2. Additionally, the review of existing work and motivation are unclear from the introduction:

"...and accordingly to infer the ITE in an unbiased settings..." What is an "unbiased setting"? Does it mean the estimator is unbiased?

"VAEs make substantially weaker assumptions in generating the structure of the hidden confounders Louizos et al. (2017), which could restrict the model’s flexibility." Why a weaker assumption leads to more restrictive method?

"For examples, GAN-based methods could be unstable in modeling ITE due to the adversarial losses. VAEs make substantially weaker assumptions in generating the structure of the hidden confounders Louizos et al. (2017), which could restrict the model’s flexibility. In order to address these challenges, in this paper, we propose to generate the unobserved confounders using diffusion model."

Based on the above review of existing work, it is very, very unclear why the proposed diffusion method can handle the issues (and not to mention that those issues are not stated clearly at all).

I don't stand by the theoretical justification for using diffusion model to generate unobserved confounder. It does not align with the causal graph you proposed in Figure 1, in which $Z$ and $X$ are conditionally independent given $\eta$. Thus, generating $z$ by using $\mu_\theta$ plus noise makes no sense to me.

Besides, the factorization in the proof of the ELBO replies on the bayesian network for the generating process to be either $\eta -> x^{(0)} -> x^{(1)} ... -> x^{(T)}$ or $\eta <- x^{(0)} <- x^{(1)} ... <- x^{(T)}$, which is also unjustifiable to me.

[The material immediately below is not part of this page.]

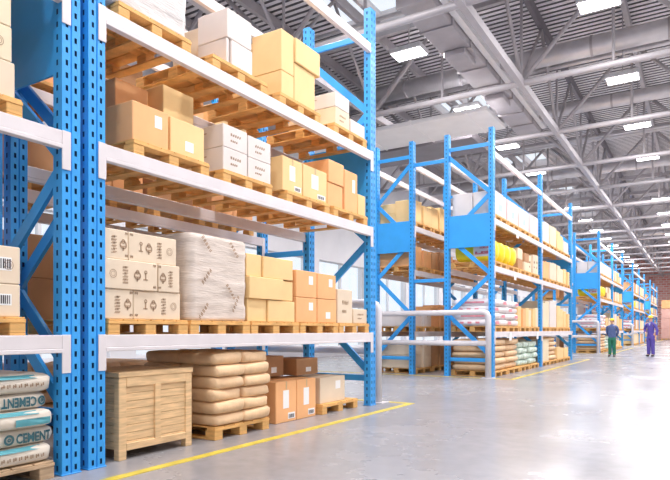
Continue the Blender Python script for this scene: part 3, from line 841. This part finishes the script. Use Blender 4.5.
# ================================================================== the blocks further along the aisle
def fillc(x, y0, y1, z, h, mats, place, cols, rows, d, dt, deco=(), g=None):
    for j in range(rows):
        for q in range(cols):
            a = y0+(y1-y0)*q/cols; b_ = y0+(y1-y0)*(q+1)/cols
            mm = mats[(j+q) % len(mats)]
            hh = h*((1,.86,.94)[(q+int(y0*7)) % 3] if cols > 1 else 1); gp = .010; jx = (.0,-.03,.012)[(q+int(y0*3)) % 3] if cols > 1 else 0
            nmn = {'tan':'tan','cream':'cream','whitebox':'white','brown':'brown','orange':'orange-brown','pale':'pale','pinkbox':'pinkish','rosebox':'pale rose'}[mm]
            where = [('lower','middle','upper')[j] if rows == 3 else ('lower','upper')[j] if rows == 2 else '', ('left','right') [q] if cols == 2 else ('left','centre','right')[q] if cols == 3 else '']
            where = ' '.join(w_ for w_ in where if w_)
            carton(x+jx, a+gp, b_-gp, z+j*hh/rows, z+(j+1)*hh/rows, mm, ('%s %s carton, %s' % (where, nmn, place)).strip(), d, deco if j == rows-1 else (), g, dt)
def sackpile(x, y0, y1, z, layers, cols, c, m, place, nmn, d, mark=None):
    a_ = d/2; b_ = (y1-y0)/cols/2
    for j in range(layers):
        for q in range(cols):
            jt = .022*math.sin(j*2.3+q*1.9+y0*5)
            o = sack(x-a_+jt, y0+b_*(2*q+1)+jt*.4, z+j*c*1.78, a_*1.02, b_*1.03, c, m, '%s sack, layer %d%s, %s' % (nmn, j+1, (' '+('left','right')[q]) if cols > 1 else '', place), j+q, nmn+' sacks in piles', 0, True)
            if mark:
                m_ = MB(); aa, bb = a_*1.02, b_*1.03
                # band of print round the near end of the sack
                vs = []; fs = []; N = 6
                for i in range(N+1):
                    xx = -aa*.55+aa*1.1*i/N
                    for zz in (-c*.22, c*.26):
                        e1, e2 = .42, .26
                        yy = bb*max(0, ((1-abs(zz/c)**(2/e1))**(e1/e2))-abs(xx/aa)**(2/e2))**(e2/2)
                        vs.append((xx, -yy-.008, zz))
                for i in range(N):
                    if i % 2 == 0 or j % 2: fs.append((2*i,2*i+2,2*i+3,2*i+1))
                m_.add(vs, fs); 
                if q == 0: m_.build('print_band', M[mark], o)
                if j % 2 == q % 2:
                    r_ = MB(); r_.add([(0,y_,z_) for y_,z_ in ((-bb*.5,-c*.4),(bb*.5,-c*.4),(bb*.5,c*.4),(-bb*.5,c*.4))], [(0,1,2,3)])
                    front_print(o, ([(y_,z_) for _,y_,z_ in r_.v], r_.f), aa, bb, c, mark, 'front_print', off=.009)
def yellow_bag(x, yc, z, label, dt, first):
    a, b, c = .47, .185, .25
    def me():
        m = sack_mesh(.205*1.0, .47, .0, 'yellow') if False else None
        m_ = MB(); nu, nv = 24, 14; vs = []
        sp = lambda v, e: math.copysign(abs(v)**e, v)
        for j in range(1, nv):
            ph = -math.pi/2+math.pi*j/nv
            for k in range(nu):
                th = 2*math.pi*k/nu
                # bag standing on its long edge: long in x, thick in y, tall in z
                xx = a*sp(math.sin(ph), .45); yy = b*.95*sp(math.cos(ph), .5)*sp(math.cos(th), .9); zz = c*sp(math.cos(ph), .5)*sp(math.sin(th), .8)
                q = noise.noise(Vector((xx*5, yy*6, zz*6)))*.012
                vs.append((xx, yy*(1+q), zz*(1+q)+q))
        R = nv-1; fs = [(j*nu+k, j*nu+(k+1)%nu, (j+1)*nu+(k+1)%nu, (j+1)*nu+k) for j in range(R-1) for k in range(nu)]
        vs += [(-a,0,0),(a,0,0)]
        for k in range(nu): fs.append((R*nu, (k+1)%nu, k)); fs.append((R*nu+1, (R-1)*nu+k, (R-1)*nu+(k+1)%nu))
        m_.add(vs, fs); mm = m_.mesh('yellow_sack', M['yellow'], True); fixn(mm); return mm
    o = link('yellow_sack', cached('ybag', me), None, (x-a, yc, z+c*.98))
    tag(o, label, 'sack', 'yellow sacks')
    if first:
        m_ = MB()   # white panel with red strokes on the side facing the camera
        vs = []; fs = []; N = 8
        def side(xx, zz, off): 
            q = max(0, 1-(abs(xx)/a)**(2/.45))**.25*0+1
            return -b*.95*math.sqrt(max(0, 1-(abs(zz)/c)**2.2))*max(0, 1-(abs(xx)/a)**(4.4))**.25-off
        for i in range(N+1):
            xx = -.02+.40*i/N
            for zz in (-.13, -.05, .03, .11): vs.append((xx, side(xx, zz+.0, .008), zz))
        for i in range(N):
            for j in range(3): fs.append((4*i+j,4*i+j+4,4*i+j+5,4*i+j+1))
        m_.add(vs, fs); m_.build('white_panel', M['whitesack'], o)
        m_ = MB(); r = random.Random(5)
        for (x0_, x1_, z0_, z1_) in ((.12,.32,.035,.075),(.02,.34,-.085,-.02)):
            xx = x0_
            while xx < x1_:
                for zz in (z0_, (z0_+z1_)/2):
                    h = (z1_-z0_)*(.9 if r.random() < .6 else .35)
                    if zz > z0_ and h > .03: continue
                    m_.add([(xx, side(xx,zz,.014), zz),(xx+.018, side(xx,zz,.014), zz),(xx+.018, side(xx,zz+h,.014), zz+h),(xx, side(xx,zz+h,.014), zz+h)], [(0,1,2,3)])
                xx += .026
        m_.build('red_lettering', M['red_ink'], o)
    return o
def block(yb, bname, dt, far=False):
    P1 = L1+PH; P2 = L2+PH; P3 = L3+PH
    def pp(x, a, b, z, lab): pallet(x, a, b, z, lab, 1.0, dt)
    y0 = yb+UW+.06
    B = bname
    xs = XF-.02; xc = XF-.05
    if far:      # seen only as small shapes down the aisle
        for bay in range(2):
            ya = yb+UW+.08+bay*4.40
            for li, z in enumerate((0,)+LV):
                for k in range(4):
                    a = ya+k*1.03; b_ = a+.96; mm = ('tan','whitebox','cream','orange','pale','brown')[(k*2+li*3+bay) % 6]
                    lab = '%s bay, %s level, %s' % (('first','second')[bay], ('floor','first','second','top')[li], ord_(k))
                    pp(xs, a, b_, z, 'pallet in %s, %s' % (B, lab))
                    h = (.62,.6,.5,.6)[li]
                    if li == 2 and bay == 0 and k < 2:
                        for q in range(2): yellow_bag(xc, a+.22+q*.46, z+PH, 'yellow sack %s in %s, %s' % (('left','right')[q], B, lab), False, k == 0 and q == 0)
                    elif li == 1 and bay == 0 and k < 1:
                        sackpile(xc, a, b_, z+PH, 4, 1, .075, 'whitesack', '%s, %s' % (B, lab), 'white printed', .9, 'red_ink')
                    else: carton(xc, a, b_, z+PH, z+PH+h, mm, 'large %s carton in %s, %s' % (mm.replace('whitebox','white'), B, lab), .9, (), 'large cartons far down the aisle', False)
        return
    # ---- bay one, top shelf: white cartons with cyan print
    for k in range(4):
        a = y0+k*1.03; pp(xs, a, a+.95, L3, 'pallet, %s, first bay, top shelf, %s' % (B, ord_(k)))
        fillc(xc, a, a+.95, P3, .50, [('whitebox','rosebox','whitebox','rosebox')[k]], '%s, first bay, top shelf, %s pallet' % (B, ord_(k)), 1, 1, .45, dt, ('cyan',) if k < 3 else ('tape',), 'white cartons with cyan print')
        fillc(xc-.47, a, a+.95, P3, .50, ['pinkbox' if k == 9 else 'whitebox'], 'back row, %s, first bay, top shelf, %s pallet' % (B, ord_(k)), 1, 1, .45, dt, ())
    # second shelf: yellow sacks, then tan cartons
    pp(xs, y0, y0+.95, L2, 'pallet under yellow sacks, %s, first' % B); pp(xs, y0+1.0, y0+1.95, L2, 'pallet under yellow sacks, %s, second' % B)
    for k in range(4): yellow_bag(xc+.03, y0+.24+k*.46, P2, 'yellow sack on its edge, %s, second shelf, %s' % (B, ord_(k)), dt, k == 0)
    pp(xs, y0+2.06, y0+3.0, L2, 'pallet, %s, first bay, second shelf, third' % B); pp(xs, y0+3.08, y0+4.05, L2, 'pallet, %s, first bay, second shelf, fourth' % B)
    fillc(xc, y0+2.06, y0+3.0, P2, .52, ['brown','cream'], '%s, first bay, second shelf, beside yellow sacks' % B, 2, 2, .9, dt)
    fillc(xc, y0+3.08, y0+4.05, P2, .52, ['cream','pale'], '%s, first bay, second shelf, right pallet' % B, 3, 1, .9, dt, ('scribble',))
    # first shelf
    pp(xs, y0, y0+.98, L1, 'pallet under white printed sacks, %s, first' % B); pp(xs, y0+1.02, y0+1.98, L1, 'pallet under white printed sacks, %s, second' % B)
    sackpile(xc, y0, y0+.98, P1, 4, 2, .082, 'whitesack', '%s, first shelf, left pile' % B, 'white printed', .95, 'pink_ink')
    sackpile(xc, y0+1.02, y0+1.98, P1, 4, 2, .082, 'whitesack', '%s, first shelf, right pile' % B, 'white printed', .95, 'pink_ink')
    for k, mm in enumerate((['tan','orange'],['cream','tan'])):
        a = y0+2.06+k*1.02; pp(xs, a, a+.97, L1, 'pallet, %s, first bay, first shelf, %s' % (B, ord_(k+2)))
        fillc(xc, a, a+.97, P1, .50, mm, '%s, first bay, first shelf, %s pallet' % (B, ord_(k+2)), 3, 1, .9, dt)
    # floor
    for k in range(2):
        a = y0+k*1.03; pp(xs, a, a+.98, 0, 'pallet under tan sacks, %s, %s' % (B, ord_(k)))
        sackpile(xc, a, a+.98, PH, 5, 1, .076, 'sack', '%s, on the floor, %s pile' % (B, ('left','right')[k]), 'tan', .95)
    for k in range(2):
        a = y0+2.1+k*1.0; pp(xs, a, a+.9, 0, 'pallet under green sacks, %s, %s' % (B, ord_(k)))
        sackpile(xc, a, a+.84, PH, 4, 2, .082, 'greensack', '%s, on the floor, %s pile' % (B, ('left','right')[k]), 'green and white', .9)
    # ---- bay two
    y2 = y0+4.40
    spec = {
      (3,0): ('whitebox',.62,2,1), (3,1): ('cream',.60,2,1), (3,2): ('tan',.55,2,1), (3,3): ('whitebox',.40,2,1),
      (2,0): ('orange',.50,2,1), (2,1): ('pale',.52,2,1), (2,2): ('cream',.50,2,1), (2,3): ('tan',.50,3,1),
      (1,0): ('cream',.78,2,1), (1,1): ('whitebox',.80,2,1), (1,2): ('tan',.66,2,2), (1,3): ('tan',.52,3,1),
      (0,0): ('cream',.62,1,1), (0,2): ('tan',.36,2,1), (0,3): ('tan',.30,2,1)}
    for li in range(4):
        for k in range(4):
            z = ((0,)+LV)[li]; a = y2+k*1.03
            lab = '%s, second bay, %s, %s' % (B, ('floor','first shelf','second shelf','top shelf')[li], ord_(k))
            pp(xs, a, a+.96, z, 'pallet, '+lab)
            if (li,k) == (0,1):
                sackpile(xc, a, a+.96, PH, 5, 1, .076, 'sack', lab, 'tan', .95)
            else:
                m_, h, c_, r_ = spec[(li,k)]
                fillc(xc, a, a+.96, z+PH, h, [m_], lab, c_, r_, .9, dt)
    # ---- rear rack
    xr = RF-.02
    rs = {0: [('pale',.62),('brown',.60),('brown',.55),('orange',.5)], 1: [('whitebox',.32),('orange',.58),('orange',.55),('brown',.5)],
          2: [('orange',.46),('brown',.50),('orange',.45),('brown',.5)], 3: [('tan',.52),('tan',.62),('cream',.5),('tan',.6)]}
    for li in range(4):
        for k in range(4):
            if not dt and k > 1: continue
            z = ((0,)+LV)[li]; a = y0+k*1.03; m_, h = rs[li][k]
            lab = 'rear rack of %s, %s, %s' % (B, ('floor','first shelf','second shelf','top shelf')[li], ord_(k))
            pp(xr, a, a+.96, z, 'pallet, '+lab)
            fillc(xr-.03, a, a+.96, z+PH, h, [m_], lab, 2, 2 if h > .5 and li != 3 else 1, .47, dt, ('tape',) if k == 0 else ())
            if k == 0: fillc(xr-.51, a, a+.96, z+PH, h*.9, [m_], 'back row, '+lab, 1, 2 if h > .5 else 1, .46, dt)
block(BLK[0], 'second block', True)
block(BLK[1], 'third block', False)
block(BLK[2], 'fourth block', False, True)
block(BLK[3], 'fifth block', False, True)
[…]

The motivation for using diffusion model is also very doubtful. It is very unclear to me why one would use it to diffuse covariates vector, which in most real-world cases aren't even fully continuous, let alone having Gaussian noises, and in some case aren't even available in high-dimension. The simulation cases you proposed aren't really realistic to me for that reason. Although it is mentioned in one sentence in the introduction, it's still very much unclear to me why diffusion model is preferred over an VAE approach and why the assumption that the covariates are generated from a denoising process is preffered over no assumption.

In a bigger picture, on the scope of missing data imputation, prior work [1] has already proposed using diffusion model to impute missing data, and has advanced the "impute-then-generate" framework you're using to directly account for the uncertainty of missing data in the learning process, and the drawback of "impute-then-generate" framework was illustrated.

Overall, the contribution of this paper is flawed and unsubstantial in my opinion.

[1] Ouyang, Yidong, et al. "MissDiff: Training Diffusion Models on Tabular Data with Missing Values." arXiv preprint arXiv:2307.00467 (2023).